**DIRECTIONS:**
Extract, unchanged, each line of the listing below from its first line through the line that contains "SC.camera = cam", inclusive, and nothing else.

== TASK MATERIAL

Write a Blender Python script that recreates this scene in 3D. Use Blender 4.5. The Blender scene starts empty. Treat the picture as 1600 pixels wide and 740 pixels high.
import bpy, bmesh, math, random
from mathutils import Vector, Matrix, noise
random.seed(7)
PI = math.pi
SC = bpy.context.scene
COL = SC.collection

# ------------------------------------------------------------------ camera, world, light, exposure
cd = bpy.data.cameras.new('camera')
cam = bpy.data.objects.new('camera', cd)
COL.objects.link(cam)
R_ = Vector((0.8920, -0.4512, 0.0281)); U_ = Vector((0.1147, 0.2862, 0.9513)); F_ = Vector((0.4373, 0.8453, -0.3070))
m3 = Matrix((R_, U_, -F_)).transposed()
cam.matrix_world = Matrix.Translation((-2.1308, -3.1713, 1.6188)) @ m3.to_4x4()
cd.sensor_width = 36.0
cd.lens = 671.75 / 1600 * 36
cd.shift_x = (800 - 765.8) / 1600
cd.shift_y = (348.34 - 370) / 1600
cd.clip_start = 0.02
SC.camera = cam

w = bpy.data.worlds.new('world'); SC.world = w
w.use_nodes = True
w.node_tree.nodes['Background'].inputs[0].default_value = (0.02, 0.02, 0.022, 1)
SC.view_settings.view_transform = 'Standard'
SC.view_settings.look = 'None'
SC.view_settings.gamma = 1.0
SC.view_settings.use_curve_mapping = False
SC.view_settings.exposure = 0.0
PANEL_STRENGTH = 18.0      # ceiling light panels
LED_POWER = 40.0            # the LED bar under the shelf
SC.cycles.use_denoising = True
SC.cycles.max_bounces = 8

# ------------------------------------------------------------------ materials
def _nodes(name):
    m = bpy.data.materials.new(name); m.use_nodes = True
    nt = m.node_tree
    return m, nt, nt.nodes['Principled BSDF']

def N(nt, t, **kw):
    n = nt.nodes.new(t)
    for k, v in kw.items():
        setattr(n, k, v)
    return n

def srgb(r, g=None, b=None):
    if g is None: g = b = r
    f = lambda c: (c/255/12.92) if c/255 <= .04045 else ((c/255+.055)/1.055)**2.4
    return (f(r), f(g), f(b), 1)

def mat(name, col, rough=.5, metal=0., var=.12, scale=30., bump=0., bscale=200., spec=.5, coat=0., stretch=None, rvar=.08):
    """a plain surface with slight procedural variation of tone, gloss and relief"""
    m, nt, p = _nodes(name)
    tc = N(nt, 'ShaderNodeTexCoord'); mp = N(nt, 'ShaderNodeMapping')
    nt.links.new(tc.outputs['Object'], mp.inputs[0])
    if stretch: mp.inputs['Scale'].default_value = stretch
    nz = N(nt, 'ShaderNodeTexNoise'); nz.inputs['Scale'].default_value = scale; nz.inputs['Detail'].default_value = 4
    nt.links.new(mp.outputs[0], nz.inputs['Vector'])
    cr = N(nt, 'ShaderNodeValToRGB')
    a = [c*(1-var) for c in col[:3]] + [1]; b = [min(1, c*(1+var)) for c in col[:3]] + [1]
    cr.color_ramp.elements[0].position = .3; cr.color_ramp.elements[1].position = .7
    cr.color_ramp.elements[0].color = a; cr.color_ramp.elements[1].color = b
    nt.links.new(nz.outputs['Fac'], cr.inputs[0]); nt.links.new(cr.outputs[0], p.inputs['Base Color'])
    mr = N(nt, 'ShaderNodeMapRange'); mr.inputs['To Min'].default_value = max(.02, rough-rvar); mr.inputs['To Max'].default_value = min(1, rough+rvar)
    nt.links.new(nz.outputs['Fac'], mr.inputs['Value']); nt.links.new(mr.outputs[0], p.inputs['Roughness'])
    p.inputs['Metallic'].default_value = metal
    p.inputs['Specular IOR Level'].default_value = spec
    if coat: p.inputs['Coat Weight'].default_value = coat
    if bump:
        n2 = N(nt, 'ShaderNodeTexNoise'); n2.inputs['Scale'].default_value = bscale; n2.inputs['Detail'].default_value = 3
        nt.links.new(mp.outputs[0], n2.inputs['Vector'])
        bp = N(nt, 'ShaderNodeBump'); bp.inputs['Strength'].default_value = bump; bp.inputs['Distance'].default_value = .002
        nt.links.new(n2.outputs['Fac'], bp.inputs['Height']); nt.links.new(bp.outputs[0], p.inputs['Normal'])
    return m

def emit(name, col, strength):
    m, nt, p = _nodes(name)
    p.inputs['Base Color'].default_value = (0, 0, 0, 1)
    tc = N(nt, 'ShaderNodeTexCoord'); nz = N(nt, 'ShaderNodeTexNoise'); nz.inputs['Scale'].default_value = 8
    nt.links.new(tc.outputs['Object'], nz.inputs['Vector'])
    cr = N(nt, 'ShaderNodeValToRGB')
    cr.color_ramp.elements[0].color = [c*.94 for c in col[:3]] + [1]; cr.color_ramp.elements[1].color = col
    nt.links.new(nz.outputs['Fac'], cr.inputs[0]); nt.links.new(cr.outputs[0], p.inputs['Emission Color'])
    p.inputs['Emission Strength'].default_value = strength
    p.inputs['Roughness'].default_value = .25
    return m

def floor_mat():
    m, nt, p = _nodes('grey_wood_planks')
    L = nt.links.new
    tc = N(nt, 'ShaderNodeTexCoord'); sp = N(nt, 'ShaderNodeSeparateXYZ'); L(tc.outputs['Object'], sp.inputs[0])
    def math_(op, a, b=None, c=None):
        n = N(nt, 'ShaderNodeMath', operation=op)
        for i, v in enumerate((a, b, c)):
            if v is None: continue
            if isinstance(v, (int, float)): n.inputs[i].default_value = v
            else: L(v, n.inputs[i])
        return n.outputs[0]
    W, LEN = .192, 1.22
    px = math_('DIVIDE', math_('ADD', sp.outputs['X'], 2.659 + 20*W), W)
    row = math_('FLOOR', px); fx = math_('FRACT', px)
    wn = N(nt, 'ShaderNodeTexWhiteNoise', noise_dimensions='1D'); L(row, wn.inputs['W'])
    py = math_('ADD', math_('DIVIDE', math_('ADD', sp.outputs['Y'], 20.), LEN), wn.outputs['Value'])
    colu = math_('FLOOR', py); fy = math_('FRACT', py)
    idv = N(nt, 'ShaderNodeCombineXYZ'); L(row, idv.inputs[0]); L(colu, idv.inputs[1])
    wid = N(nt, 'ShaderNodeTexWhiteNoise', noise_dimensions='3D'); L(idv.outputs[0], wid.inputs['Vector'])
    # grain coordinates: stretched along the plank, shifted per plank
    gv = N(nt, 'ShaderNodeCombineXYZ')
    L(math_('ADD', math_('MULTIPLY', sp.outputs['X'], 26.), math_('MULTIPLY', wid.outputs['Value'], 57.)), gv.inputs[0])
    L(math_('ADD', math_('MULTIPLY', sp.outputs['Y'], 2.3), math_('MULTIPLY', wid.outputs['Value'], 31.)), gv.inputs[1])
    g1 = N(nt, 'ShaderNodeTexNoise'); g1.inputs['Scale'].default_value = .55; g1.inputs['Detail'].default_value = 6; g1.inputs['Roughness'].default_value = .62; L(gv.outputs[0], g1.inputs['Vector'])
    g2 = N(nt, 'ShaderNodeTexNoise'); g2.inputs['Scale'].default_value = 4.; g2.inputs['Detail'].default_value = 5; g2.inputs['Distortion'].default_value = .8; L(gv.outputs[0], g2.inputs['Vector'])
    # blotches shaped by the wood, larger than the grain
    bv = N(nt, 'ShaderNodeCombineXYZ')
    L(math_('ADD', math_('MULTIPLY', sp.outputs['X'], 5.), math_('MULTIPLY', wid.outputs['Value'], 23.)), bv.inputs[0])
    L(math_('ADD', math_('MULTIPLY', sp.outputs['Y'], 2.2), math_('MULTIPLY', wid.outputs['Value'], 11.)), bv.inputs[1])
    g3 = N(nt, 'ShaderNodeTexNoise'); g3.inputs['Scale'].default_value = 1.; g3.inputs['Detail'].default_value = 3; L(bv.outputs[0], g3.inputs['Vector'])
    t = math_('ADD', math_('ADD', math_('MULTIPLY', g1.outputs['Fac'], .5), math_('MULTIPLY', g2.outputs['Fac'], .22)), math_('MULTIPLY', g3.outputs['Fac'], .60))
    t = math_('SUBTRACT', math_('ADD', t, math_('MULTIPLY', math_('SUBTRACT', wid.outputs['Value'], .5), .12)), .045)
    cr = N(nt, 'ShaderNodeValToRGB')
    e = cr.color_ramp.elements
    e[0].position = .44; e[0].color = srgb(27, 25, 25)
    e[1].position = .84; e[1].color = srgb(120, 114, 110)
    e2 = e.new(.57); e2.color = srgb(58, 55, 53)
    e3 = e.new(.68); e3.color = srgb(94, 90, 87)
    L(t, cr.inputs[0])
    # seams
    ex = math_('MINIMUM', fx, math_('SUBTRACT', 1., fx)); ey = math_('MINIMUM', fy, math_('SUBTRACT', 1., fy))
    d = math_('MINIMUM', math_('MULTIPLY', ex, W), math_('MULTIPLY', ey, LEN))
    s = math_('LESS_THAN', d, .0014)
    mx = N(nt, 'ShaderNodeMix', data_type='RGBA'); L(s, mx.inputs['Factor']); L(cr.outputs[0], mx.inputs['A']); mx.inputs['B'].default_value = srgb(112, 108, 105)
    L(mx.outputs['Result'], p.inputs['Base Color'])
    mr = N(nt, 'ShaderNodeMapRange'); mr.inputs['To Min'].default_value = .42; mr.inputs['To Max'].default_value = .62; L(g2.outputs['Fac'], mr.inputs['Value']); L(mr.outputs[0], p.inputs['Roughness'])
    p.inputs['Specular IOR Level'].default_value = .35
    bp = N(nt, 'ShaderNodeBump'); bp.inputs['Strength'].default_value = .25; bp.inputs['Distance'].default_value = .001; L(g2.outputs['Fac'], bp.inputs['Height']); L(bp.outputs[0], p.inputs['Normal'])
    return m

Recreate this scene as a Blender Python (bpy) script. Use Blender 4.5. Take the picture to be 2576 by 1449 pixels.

====

**RESPONSE TO THIS TASK:**
Write a Blender Python script that recreates this scene in 3D. Use Blender 4.5. The Blender scene starts empty. Treat the picture as 1600 pixels wide and 740 pixels high.
import bpy, bmesh, math, random
from mathutils import Vector, Matrix, noise
random.seed(7)
PI = math.pi
SC = bpy.context.scene
COL = SC.collection

# ------------------------------------------------------------------ camera, world, light, exposure
cd = bpy.data.cameras.new('camera')
cam = bpy.data.objects.new('camera', cd)
COL.objects.link(cam)
R_ = Vector((0.8920, -0.4512, 0.0281)); U_ = Vector((0.1147, 0.2862, 0.9513)); F_ = Vector((0.4373, 0.8453, -0.3070))
m3 = Matrix((R_, U_, -F_)).transposed()
cam.matrix_world = Matrix.Translation((-2.1308, -3.1713, 1.6188)) @ m3.to_4x4()
cd.sensor_width = 36.0
cd.lens = 671.75 / 1600 * 36
cd.shift_x = (800 - 765.8) / 1600
cd.shift_y = (348.34 - 370) / 1600
cd.clip_start = 0.02
SC.camera = cam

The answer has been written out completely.